El inicio de la guerra lo sorprendió en La Habana, por lo que regresó a Camagüey para organizar su apoyo. El 3 de noviembre de 1868, en el liceo de la ciudad, convocó a todos los comprometidos a reunirse, al siguiente día, en las orillas del río Clavellinas, distante unas tres leguas, donde se materializó el alzamiento de los camagüeyanos.
Fue delegado por Camagüey a la Asamblea Constituyente de Guáimaro, donde resultó elegido presidente de la Cámara de Representantes.
Sustituyó en la presidencia de la República en Armas a Carlos Manuel de Céspedes, en 1873, ya que desde el 13 de abril de 1872 se había acordado que en caso de quedar vacante la más alta magistratura encontrándose ausente el vicepresidente, el encargado de asumir el cargo sería el Presidente de la Cámara.
En la Guerra del 95 se alzó el 5 de junio de ese año, al frente de 12 camagüeyanos en Las Guásimas de Montalbán, Santa Cruz del Sur; luego se sumó al mayor general Máximo Gómez en Sabanilla del Junco.

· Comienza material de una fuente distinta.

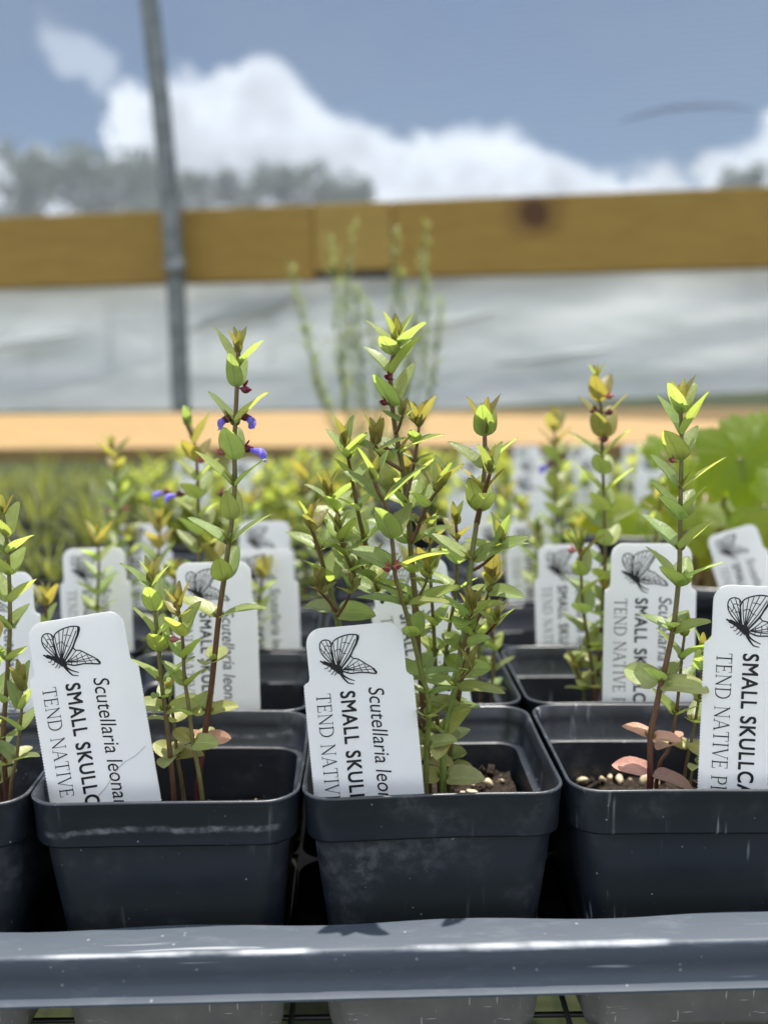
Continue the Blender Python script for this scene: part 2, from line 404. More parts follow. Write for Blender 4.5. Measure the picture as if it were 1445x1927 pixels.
# ------------------------------------------------------------------ ground
mb = MB()
nx = 40
xs = [-3000, -400, -60, -10] + [-3 + i * .3 for i in range(21)] + [10, 60, 400, 3000]
ys = [-200, -20, -3] + [-1 + i * .3 for i in range(16)] + [6, 10, 40, 300, 3000]
b = mb.add([(x, y, .012 * mnoise.noise(Vector((x * 3, y * 3, 0))) if abs(x) < 5 and -2 < y < 5 else 0) for y in ys for x in xs])
for j in range(len(ys) - 1):
    for i in range(len(xs) - 1):
        k = b + j * len(xs) + i; mb.face((k, k + 1, k + 1 + len(xs), k + len(xs)))
tag(mb.build('ground', M_ground), kind='structure')
mb = MB()
def blade(mb, base, az, L, w, lean, mat=0, tint=None, seg=3):
    d = Vector((math.cos(az), math.sin(az), 0)); s = Vector((-d.y, d.x, 0)); p = Vector(base); prev = None
    tint = tint or (.75 + .5 * rng.random(),) * 3 + (1,)
    for k in range(seg + 1):
        t = k / seg; ww = w * (1 - t ** 1.6) * .5 + 1e-5
        a = [p - s * ww, p + s * ww]; bi = mb.add(a)
        if prev is not None: mb.face((prev, prev + 1, bi + 1, bi), mat, [(t - 1 / seg, 0), (t - 1 / seg, 1), (t, 1), (t, 0)], [tint] * 4)
        prev = bi
        ang = lean * (t + .2)
        p = p + (d * math.sin(ang) + Vector((0, 0, 1)) * math.cos(ang)) * (L / seg)
for i in range(2600):
    x = rng.uniform(-.35, .45); y = rng.uniform(1.2, 1.8)
    blade(mb, (x, y, 0), rng.uniform(0, 6.28), rng.uniform(.04, .12), rng.uniform(.003, .006), rng.uniform(.1, .9), 0, None, 2)
for i in range(2500):
    x = rng.uniform(-3, 3); y = rng.uniform(2.2, 5)
    blade(mb, (x, y, 0), rng.uniform(0, 6.28), rng.uniform(.06, .2), rng.uniform(.005, .01), rng.uniform(.1, .9), 0, None, 2)
tag(mb.build('grass', M_blade), 'green grass growing on the ground under and beyond the bench', 'grass', kind='stuff')

# ------------------------------------------------------------------ far trees seen through the netting
def crown_mesh(seed, n):
    r = random.Random(seed); mb = MB()
    cl = []
    for k in range(16):
        a = r.uniform(0, 6.28); rr = r.random() ** .5 * .9
        z = r.uniform(-.8, .9); s = math.sqrt(max(.12, 1 - (z * .85) ** 2))
        cl.append((Vector((math.cos(a) * rr * s, math.sin(a) * rr * s, z)), r.uniform(.28, .5)))
    for i in range(n):
        c, rad = r.choice(cl)
        p = c + Vector((r.gauss(0, 1), r.gauss(0, 1), r.gauss(0, .8))).normalized() * rad * r.random() ** .4
        nrm = Vector((r.gauss(0, 1), r.gauss(0, 1), r.gauss(.3, 1))).normalized()
        u = nrm.orthogonal().normalized(); w = nrm.cross(u); s = r.uniform(.05, .11)
        t = .6 + .8 * r.random(); col = [(t, t, t, 1)] * 4
        bi = mb.add([p - u * s, p - w * s * .6, p + u * s, p + w * s * .6]); mb.face((bi, bi + 1, bi + 2, bi + 3), 0, [(0, .5), (.5, 0), (1, .5), (.5, 1)], col)
    return mb.mesh('crown', M_tree, False)
crowns = [crown_mesh(s, 1900) for s in (1, 2, 3)]
def trunk_mesh():
    mb = MB(); mb.tube([(0, 0, 0), (.05, 0, .4), (0, .05, .75), (.02, 0, 1.1)], [.06, .05, .035, .015], 8)
    for a in (0.3, 2.2, 4.1, 5.3):
        mb.tube([(.03, .02, .5 + a * .05), (.25 * math.cos(a), .25 * math.sin(a), .85 + a * .02)], [.022, .008], 6)
    return mb.mesh('trunk', M_bark)
trunkm = trunk_mesh()
TREES = [  # px of the crown centre, px of the top, px half width, distance, crown no.
    (35, 306, 62, 48, 0, 'round grey-green tree at the left end above the timber rail'),
    (188, 282, 78, 46, 1, 'tallest dark grey-green tree, just left of the steel pipe'),
    (285, 318, 45, 55, 2, 'small tree right behind the leaning steel pipe'),
    (372, 335, 38, 60, 0, 'low tree just right of the steel pipe'),
    (432, 318, 30, 62, 1, 'narrow tree standing second to the right of the steel pipe'),
    (500, 325, 48, 60, 2, 'bushy tree under the highest cloud'),
    (572, 318, 42, 58, 0, 'rounded tree just right of the highest cloud dome'),
    (640, 322, 50, 60, 1, 'broad low tree above the timber splice'),
    (1412, 326, 45, 60, 2, 'low green tree at the right end above the timber rail'),
]
for i, (px, py, hw, Y, k, lab) in enumerate(TREES):
    top = at(px, py, Y); g = Vector((top.x, top.y, 0)); hh = top.z; s = mpp(Y) * hw
    r = empty('tree', g); tag(r, lab, 'tree', 'trees beyond the netting')
    t = link('trunk', trunkm, r); t.scale = (s * .9, s * .9, hh / 1.15 * .93)
    c = link('crown', crowns[k], r); c.scale = (s * 1.15, s * 1.15, s * 1.35); c.location = (0, 0, hh - s * (1.0 if i < 3 else 1.15)); c.rotation_euler = (0, 0, i * 1.3)

# ------------------------------------------------------------------ side wall of the tunnel: rail, netting, film, pipe, plank
WYAW = R(-9.5)                       # right end nearer
WO = at(722, 450, 1.86)              # a point on the front face of the rail
wdir = Vector((math.cos(WYAW), math.sin(WYAW), 0)); wn = Vector((wdir.y, -wdir.x, 0))   # wn points to the camera
def wall_pt(px, py, off=0.0):
    """point seen at that pixel on the wall plane moved off metres toward the camera"""
    d = ray(px, py); o = WO + wn * off
    t = (o - CAM).dot(wn) / d.dot(wn); return CAM + d * t
def wl(p):                           # -> wall-local (along, height)
    return (p - WO).dot(wdir), p.z
rotW = Matrix.Rotation(WYAW, 3, 'Z')
zt = wall_pt(722, 378).z; zb = wall_pt(722, 522).z
zmid, hz = (zt + zb) / 2, (zt - zb) / 2
def wall_box(name, x0, x1, z0, z1, d0, d1, mat, bevel=.004):
    c = (x0 + x1) / 2
    mb = MB(); mb.box((0, 0, 0), ((x1 - x0) / 2, (d1 - d0) / 2, (z1 - z0) / 2))
    o = mb.build(name, mat, None, False)
    p = WO + wdir * c + wn * (-(d0 + d1) / 2); o.location = (p.x, p.y, (z0 + z1) / 2); o.rotation_euler = (0, 0, WYAW)
    if bevel:
        md = o.modifiers.new('bevel', 'BEVEL'); md.width = bevel; md.segments = 2
    return o
xsL, xsR = wl(wall_pt(590, 450))[0], wl(wall_pt(738, 450))[0]
kx = wl(wall_pt(1005, 400))
cR = (xsR + 2.2) / 2
M_rail = mat_wood('treated_pine', (.235, .148, .030), (.295, .195, .042))
M_railk = mat_wood('treated_pine_knotty', (.235, .148, .030), (.295, .195, .042), (kx[0] - cR, kx[1] - zmid))
M_block = mat_wood('splice_pine', (.28, .188, .046), (.325, .222, .056))
o = wall_box('timber_rail', -2.2, xsL, zmid - hz, zmid + hz, 0, .038, M_rail)
tag(o, 'brown timber rail running left of the pale splice behind the steel pipe', 'rail', 'timber rails of the tunnel side')
o = wall_box('timber_rail', xsR, 2.2, zmid - hz, zmid + hz, 0, .038, M_railk)
tag(o, 'brown timber rail with a dark round knot, right of the splice', 'rail', 'timber rails of the tunnel side')
o = wall_box('splice_block', xsL + .001, xsR - .001, zmid - hz * .80, zmid + hz * 1.0, -.002, .036, M_block)
tag(o, 'paler square timber block joining the two brown rails', 'timber block')
o = wall_box('dark_slot_strip', xsL + .004, xsR - .008, zmid - hz * .98, zmid - hz * .82, .004, .03, M_wire, .001)  # added black strip, stands in for the dark slot below the block
tag(o, 'dark flat strip filling the slot under the pale splice block', 'strip')
# netting above
def sheet(name, z0, z1, d, mat, disp, nx=160, nz=50, x0=-2.2, x1=2.2, lift=lambda x: 0.0):
    mb = MB(); b = mb.add([(x0 + (x1 - x0) * i / nx, disp(x0 + (x1 - x0) * i / nx, z0 + (z1 - z0) * j / nz), z0 + (z1 - z0) * j / nz + lift(x0 + (x1 - x0) * i / nx) * (1 - j / nz)) for j in range(nz + 1) for i in range(nx + 1)])
    for j in range(nz):
        for i in range(nx):
            k = b + j * (nx + 1) + i; mb.face((k, k + 1, k + nx + 2, k + nx + 1))
    o = mb.build(name, mat); p = WO - wn * d; o.location = (p.x, p.y, 0); o.rotation_euler = (0, 0, WYAW); return o
def dnet(x, z):
    return .006 * mnoise.noise(Vector((x * 2, z * 3, 3))) + .010 * math.exp(-((z - zt) * 9)) * mnoise.noise(Vector((x * 5, 0, 1)))
net = sheet('insect_netting', zt - .03, 1.62, .050, M_net, dnet)
tag(net, 'fine pale insect netting stretched above the timber rail', 'netting')
fp = [wall_pt(px, py, -.045) for px, py in ((1165, 228), (1200, 216), (1250, 203), (1310, 197), (1370, 197), (1425, 205))]
mb = MB(); mb.tube([net.matrix_basis.inverted() @ p for p in fp], [.001, .004, .005, .005, .004, .001], 6)
t = NT('netting_fold'); n = t.noise(40)
Mf = t.done(t.mixs(.45, t.transp(), t.bsdf((.30, .34, .44), .8, .1)))
mb.build('fold', Mf, net)
# film below, hanging loose in folds
def dfilm(x, z):
    s = (zb - z)
    f = .020 * mnoise.noise(Vector((x * 1.3 + z * 2.0, z * 9 - x * 1.6, .3))) + .008 * mnoise.noise(Vector((x * 1.6, z * 20 - x * 4, 2.3))) + .002 * mnoise.noise(Vector((x * 9, z * 40 + x * 6, 5)))
    return f * min(1, s * 12 + .1)
zf = wall_pt(722, 772).z
film = sheet('plastic_side_curtain', zf, zb + .03, .055, M_film, dfilm, 260, 90, lift=lambda x: max(0, x - .10) * .05)
for pp_, w_ in (([(352, 622), (400, 604), (450, 588), (510, 572), (566, 552)], .017), ([(-40, 652), (20, 648), (80, 640), (140, 628)], .012), ([(600, 640), (700, 622), (820, 612), (930, 590)], .010), ([(930, 686), (1040, 672), (1150, 655)], .007)):
    Q = catmull([wall_pt(x, y, -.022) for x, y in pp_], 6); mb = MB(); n = len(Q); lp = []
    for k, q in enumerate(Q):
        ww = w_ * math.sin(math.pi * (k + .4) / (n - .2)) ** .7 + .0005
        lp.append([film.matrix_basis.inverted() @ (q + Vector((0, 0, ww * a)) + wn * .0030 * c_) for a, c_ in ((-1, -1), (-.6, .3), (0, 1), (.6, .3), (1, -1))])
    mb.rings(lp, 0, False, False, False); mb.build('fold', M_film, film)
tag(film, 'loose wrinkled white plastic sheet hanging below the timber rail', 'plastic sheet')
# pipe in front of the rail
mb = MB(); pts = [wall_pt(272, -60, .035), wall_pt(281, 0, .035), wall_pt(303, 200, .035), wall_pt(322, 400, .035), wall_pt(330, 520, .035), wall_pt(336, 650, .035), wall_pt(342, 800, .035), wall_pt(347, 960, .035), wall_pt(352, 1180, .035)]
d = (pts[-1] - pts[-2]); pts.append(pts[-1] + d * (pts[-1].z / -d.z) * 1.02)
pr = empty('steel_pipe', (pts[-1].x, pts[-1].y, 0)); tag(pr, 'grey galvanised steel pipe leaning in front of the timber rail', 'pipe')
loc = [p - Vector((pts[-1].x, pts[-1].y, 0)) for p in pts]
mb.tube(loc, .0172, 20); mb.build('tube', M_galv, pr)
pc = wall_pt(329, 505, .035) - Vector((pts[-1].x, pts[-1].y, 0))
mb = MB(); ax = (pts[3] - pts[4]).normalized(); mb.tube([pc - ax * .016, pc + ax * .016], .0184, 20); mb.build('clamp', M_galv, pr)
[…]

Junto con los miembros de su gobierno acompañó a la columna invasora bajo el mando del mayor general Antonio Maceo, desde Mangos de Baraguá hasta Ciego de Potrero, en Sancti Spíritus, desde donde regresó a Oriente. Fue elegido delegado a la Asamblea de La Yaya.
Como delegado por Camagüey a la Asamblea Constituyente de 1901 se opuso firmemente a la aprobación de la Enmienda Platt y emitió un voto particular contra la misma. Luego fue electo Senador, también por Camagüey, para el primer Congreso de la República en mayo de 1902. Algo más que destacar de su legado, es su estrecho vínculo con la apertura del Archivo Provincial de Camagüey en 1906.
Homenaje
Frente al monumento que perpetúa la memoria de este camagüeyano que tanto hizo por la independencia de su patria y por la cultura de su tierra, cada 28 de febrero, con el propósito de conmemorar su muerte los miembros de la AHS, realizan una velada cultural.
Allí en el Casino Campestre, honran con su arte a quien fue presidente de la República en Armas, luchó en las dos guerras de independencia y se enfrentó a todo tipo de injerencia extranjera en Cuba; por eso estará orgulloso de sus coterráneos, que la mantienen hoy libre como vuelo de palomas.